Double check your work by calculating the wattage of each element by dividing the voltage (nominally 220) by the resistance of your specific setup, as you measure it. That will give you your expected current draw (which should be a number smaller than your max circut amperage). Multiply your amperage by your voltage to get wattage and then divide that wattage by the number of elements in your array (assuming a symetrical array) and ensure that number is less than the watage the elements are specced for.


Thanks for your opinion , I appreciate it :thumbsup: Look , the only expense in this build is purchase of necessary electronic all rest I already have ...Motor for fan will be outside of oven so no heat ? I see that in some high price oven ?
About ceramic tile , yes will be more complicated to build ,but if it is better solution then steel I will use them ? I solved everything how to build this oven /most as you describe / I need opinion on material I intend to use .As I say already , cost is out of question in this oven ... I have everything mentioned here ?

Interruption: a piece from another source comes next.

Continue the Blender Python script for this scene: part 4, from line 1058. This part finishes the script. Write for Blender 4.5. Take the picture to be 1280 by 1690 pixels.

My suggestion on materials was mostly from an ease of construction/mounting perspective. A SS wall will stand up better than ceramic in this case as the temperatures are not high enough to cause meaningful ablation of of the steel via oxidation. You shouldn't have any concerns of shorting these elements to the stainless as long as you are concientious about your construction. And if you have to pull it all apart to replace an element of otherwise fix something, it will be much easier with a stainless internal box rather than a ceramic one. Finally, based on your design I assume you can weld stainless, so doing things like mounting the steel muffles will be much easier and more resiliant with this construction.

I don't think any of my recomendations would make it a less capable or shorter lasting oven, but maybe I am wrong, so feel free to deviate as you see fit.